Students know the importance of cleaning up
M A T E R I A L S
- Paper Towels
- Cleaning wipes
- Sink
- Waste baskets
- Well-lit spot for photos
- Camera or phone-camera
8.1 clean
- Wash hands
- Super-wash brushes if used
- Put art supplies away
- Wipe tables & toss trash
- Remove any smocks (last)
- Check for items on floors and tables
8.2 photo
OBJECTIVES
- Practice and improvement using insights and techniques recently learned
- Understanding how to prepare for, and create, a detailed pencil drawing
- Accomplishment in drawing and shading more realistically
- Fulfillment by using new skills competently
TROUBLESPOTS
Haste – This kind of work takes a calm, slow, and deliberate approach. some artists tend to want to work only expressively. It’s ok to work in your tendencies, but it is important to develop multiple methods, especially a controlled and realistic drawing style. The best expressionists have worked in a very planned and deliberate way.
Lack of contrast – It’s not easy to look at colors and values, and many young artists will create work that has the same light or medium tone everywhere. Be on the lookout for this, and encourage students to leave the light areas very light, and create good medium tones and dark areas too. Without contrast, a pencil drawing does not command much attention.
Transfering measurements – This one is very important!
Measuring with a pencil in Step 4 helps so much, but young students have a hard time understanding proportion. You will probably see many kids trying to use the exact same measurements from holding their pencil up, and placing it right onto the paper, without enlarging the measurements. Make sure that you explain how it is proportions that you are getting, not exact measurements AND be on guard for this happening.
Classic problems – with the cube shape – The bottom of any rectangular solid will tend to be flattened out by almost every artist. We’ve included the 3 cube tricks from last week, and that should help, but still, be prepared to help students change the structure of their cube shapes to be more accurate. Most often this entails bringing the front point (at the bottom center) much lower, and to create more of a V shape at the bottom, with the two base lines of the cube shape having a stronger V angle.
ART WORDS
Accuracy – When we want things to look realistic, we are striving for accuracy in our drawing abilities. Many people use phrases like, “it looks right”, instead of “it looks accurate”. Using the words right and wrong tend to make artists who are learning accuracy, feel like they’re not true artists. We avoid these terms and say accurate instead.
Frame – The ArtSquish term to denote the edges of a work of 2-dimensional art. Usually a rectangle or square.

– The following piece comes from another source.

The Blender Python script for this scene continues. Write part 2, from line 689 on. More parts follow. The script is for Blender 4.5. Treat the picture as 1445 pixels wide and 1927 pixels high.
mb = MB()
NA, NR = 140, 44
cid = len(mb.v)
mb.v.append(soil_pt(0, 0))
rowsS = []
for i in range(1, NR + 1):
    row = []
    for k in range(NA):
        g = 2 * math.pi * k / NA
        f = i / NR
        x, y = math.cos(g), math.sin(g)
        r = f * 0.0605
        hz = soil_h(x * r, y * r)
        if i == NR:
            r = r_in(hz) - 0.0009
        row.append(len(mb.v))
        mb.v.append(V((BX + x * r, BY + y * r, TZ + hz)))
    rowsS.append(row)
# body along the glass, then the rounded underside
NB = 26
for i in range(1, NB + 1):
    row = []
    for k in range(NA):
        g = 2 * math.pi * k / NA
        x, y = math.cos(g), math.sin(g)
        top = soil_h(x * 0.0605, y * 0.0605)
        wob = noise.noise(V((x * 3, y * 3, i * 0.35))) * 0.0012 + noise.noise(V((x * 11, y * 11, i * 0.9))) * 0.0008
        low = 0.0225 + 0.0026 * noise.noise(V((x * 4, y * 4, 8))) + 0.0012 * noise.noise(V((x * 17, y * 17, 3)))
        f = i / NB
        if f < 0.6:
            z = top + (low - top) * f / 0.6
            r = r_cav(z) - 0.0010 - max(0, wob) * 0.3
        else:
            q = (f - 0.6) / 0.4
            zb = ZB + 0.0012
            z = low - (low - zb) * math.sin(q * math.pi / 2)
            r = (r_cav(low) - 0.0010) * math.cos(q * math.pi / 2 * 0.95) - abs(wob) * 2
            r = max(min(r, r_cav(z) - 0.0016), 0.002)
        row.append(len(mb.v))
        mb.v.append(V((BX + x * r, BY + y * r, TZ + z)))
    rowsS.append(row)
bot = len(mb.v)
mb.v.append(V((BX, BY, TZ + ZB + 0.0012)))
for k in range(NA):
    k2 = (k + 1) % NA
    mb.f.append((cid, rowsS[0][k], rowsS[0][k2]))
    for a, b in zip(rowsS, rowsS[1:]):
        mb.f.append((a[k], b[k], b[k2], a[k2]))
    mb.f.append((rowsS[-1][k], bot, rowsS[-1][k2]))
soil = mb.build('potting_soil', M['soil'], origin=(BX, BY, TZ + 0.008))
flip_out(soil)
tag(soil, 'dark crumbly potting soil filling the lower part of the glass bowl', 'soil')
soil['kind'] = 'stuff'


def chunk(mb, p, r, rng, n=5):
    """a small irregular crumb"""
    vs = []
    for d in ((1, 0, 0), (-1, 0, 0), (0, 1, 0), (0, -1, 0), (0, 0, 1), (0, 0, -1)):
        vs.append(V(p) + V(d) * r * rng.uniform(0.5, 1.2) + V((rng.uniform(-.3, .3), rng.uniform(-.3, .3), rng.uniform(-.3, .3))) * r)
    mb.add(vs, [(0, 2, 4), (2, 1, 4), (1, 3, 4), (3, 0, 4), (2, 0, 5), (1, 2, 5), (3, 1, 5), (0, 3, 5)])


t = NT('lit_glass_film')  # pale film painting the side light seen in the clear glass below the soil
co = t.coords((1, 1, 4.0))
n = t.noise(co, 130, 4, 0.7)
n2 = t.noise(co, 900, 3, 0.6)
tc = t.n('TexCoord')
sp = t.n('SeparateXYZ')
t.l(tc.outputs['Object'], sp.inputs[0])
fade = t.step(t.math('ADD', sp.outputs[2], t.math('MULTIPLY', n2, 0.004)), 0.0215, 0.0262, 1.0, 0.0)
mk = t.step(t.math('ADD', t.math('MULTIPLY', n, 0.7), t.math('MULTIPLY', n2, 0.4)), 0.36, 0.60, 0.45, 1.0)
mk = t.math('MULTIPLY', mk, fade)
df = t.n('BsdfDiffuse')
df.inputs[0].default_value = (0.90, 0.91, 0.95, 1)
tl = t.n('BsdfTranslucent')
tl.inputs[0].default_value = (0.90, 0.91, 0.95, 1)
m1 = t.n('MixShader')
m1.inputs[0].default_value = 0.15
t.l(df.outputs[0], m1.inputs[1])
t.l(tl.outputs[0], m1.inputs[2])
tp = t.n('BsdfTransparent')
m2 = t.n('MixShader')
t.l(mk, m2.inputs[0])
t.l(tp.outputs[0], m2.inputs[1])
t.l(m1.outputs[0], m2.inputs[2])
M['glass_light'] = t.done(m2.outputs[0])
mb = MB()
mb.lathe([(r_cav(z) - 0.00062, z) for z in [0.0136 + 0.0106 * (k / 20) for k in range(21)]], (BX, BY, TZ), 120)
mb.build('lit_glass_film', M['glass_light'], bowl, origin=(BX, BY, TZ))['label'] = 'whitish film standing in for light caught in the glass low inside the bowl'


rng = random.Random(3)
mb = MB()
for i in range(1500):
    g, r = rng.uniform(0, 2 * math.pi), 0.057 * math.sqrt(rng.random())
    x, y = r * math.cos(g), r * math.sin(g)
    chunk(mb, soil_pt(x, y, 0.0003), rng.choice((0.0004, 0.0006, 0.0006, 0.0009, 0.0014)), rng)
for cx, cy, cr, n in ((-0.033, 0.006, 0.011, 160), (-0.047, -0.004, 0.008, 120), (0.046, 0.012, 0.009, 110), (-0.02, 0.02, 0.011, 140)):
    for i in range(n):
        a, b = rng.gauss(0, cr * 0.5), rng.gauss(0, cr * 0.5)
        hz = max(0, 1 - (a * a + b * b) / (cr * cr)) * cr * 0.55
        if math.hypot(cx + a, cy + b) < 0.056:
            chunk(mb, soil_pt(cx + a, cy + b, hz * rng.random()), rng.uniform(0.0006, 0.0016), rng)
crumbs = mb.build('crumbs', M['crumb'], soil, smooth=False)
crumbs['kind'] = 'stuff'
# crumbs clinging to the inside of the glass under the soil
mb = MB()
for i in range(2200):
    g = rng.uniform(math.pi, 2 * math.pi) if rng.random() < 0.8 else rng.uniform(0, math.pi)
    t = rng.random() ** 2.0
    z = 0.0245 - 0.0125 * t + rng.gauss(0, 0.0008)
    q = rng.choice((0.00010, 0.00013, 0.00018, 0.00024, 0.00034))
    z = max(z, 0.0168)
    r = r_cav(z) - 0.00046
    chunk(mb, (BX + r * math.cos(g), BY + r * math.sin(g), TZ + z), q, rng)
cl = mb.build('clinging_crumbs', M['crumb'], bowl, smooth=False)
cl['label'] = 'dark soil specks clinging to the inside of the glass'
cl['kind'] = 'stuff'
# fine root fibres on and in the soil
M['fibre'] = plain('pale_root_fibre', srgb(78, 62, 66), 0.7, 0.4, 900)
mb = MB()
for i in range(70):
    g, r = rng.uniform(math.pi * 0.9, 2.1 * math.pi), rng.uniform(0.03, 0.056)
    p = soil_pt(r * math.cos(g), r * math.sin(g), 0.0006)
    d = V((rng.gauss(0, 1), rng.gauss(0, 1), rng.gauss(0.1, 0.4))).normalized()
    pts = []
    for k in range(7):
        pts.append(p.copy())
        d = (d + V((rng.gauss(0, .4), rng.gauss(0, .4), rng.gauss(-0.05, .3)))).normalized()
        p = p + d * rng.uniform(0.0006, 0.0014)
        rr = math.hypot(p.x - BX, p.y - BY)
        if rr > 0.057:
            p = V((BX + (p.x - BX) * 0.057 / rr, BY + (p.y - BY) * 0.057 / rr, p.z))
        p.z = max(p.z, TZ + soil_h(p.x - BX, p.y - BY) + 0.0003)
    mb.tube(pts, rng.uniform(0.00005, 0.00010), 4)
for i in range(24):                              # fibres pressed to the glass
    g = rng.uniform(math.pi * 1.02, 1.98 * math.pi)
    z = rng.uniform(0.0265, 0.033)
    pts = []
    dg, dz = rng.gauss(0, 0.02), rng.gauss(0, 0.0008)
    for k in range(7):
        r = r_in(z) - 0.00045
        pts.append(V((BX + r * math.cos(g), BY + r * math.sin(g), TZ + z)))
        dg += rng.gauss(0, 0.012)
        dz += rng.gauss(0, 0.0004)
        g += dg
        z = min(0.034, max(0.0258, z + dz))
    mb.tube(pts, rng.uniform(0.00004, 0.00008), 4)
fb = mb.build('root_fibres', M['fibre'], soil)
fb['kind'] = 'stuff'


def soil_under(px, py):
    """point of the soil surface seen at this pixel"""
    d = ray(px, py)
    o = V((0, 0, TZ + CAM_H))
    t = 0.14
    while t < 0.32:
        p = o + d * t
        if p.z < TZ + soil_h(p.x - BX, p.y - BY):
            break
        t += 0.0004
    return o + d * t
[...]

Big Shapes – The ArtSquish term to denote the 4 to 6 largest shapes in a work of art. Most images can be divided into just a few of these very large shapes, which will intersect the frame on more than one side.
CLASSROOM
PREP
Print all of your PDFs from the lesson plan and cut any references apart as needed.
What your room needs
Here are your printable lists and room prep instructions.
CLASSROOM
MATERIALS
- Paper towels
- PDFs
- 3D Birdhouses to draw OR PDF
- Cleaning Wipes
- Sink
- Waste Baskets
- Well-lit spot for photos
- Camera or camera-phone
- Smocks
STUDENT’S
MATERIALS
- 14” x 17” Sketch Paper
- 2B Pencil
- 4B Pencil
- White eraser
- Charcoal
- Kneaded Eraser
- Ebony Pencil
PREVIEW
Week 14: Patches Watercolor
Students will create a square-shaped watercolor, that is divided into a grid design. Each smaller area (rectangles and squares), becomes a tiny little painting, drawn and painted in watercolors. This will employ the small glaze technique, and makes it easy since there are no large areas to worry about. The whole work is made up of painting patches, and each painting is made up of patches of color.
Week 15: Patching Up & Charcoal
Students will finish the little patches watercolor they began last week. As students finish, they’ll begin work in charcoal, warming up with quick sketches and using several photo references. Oil pastels are introduced to create a black and white mixed media, and then color is added for a monochromatic work. There is an in-depth charcoal demo too.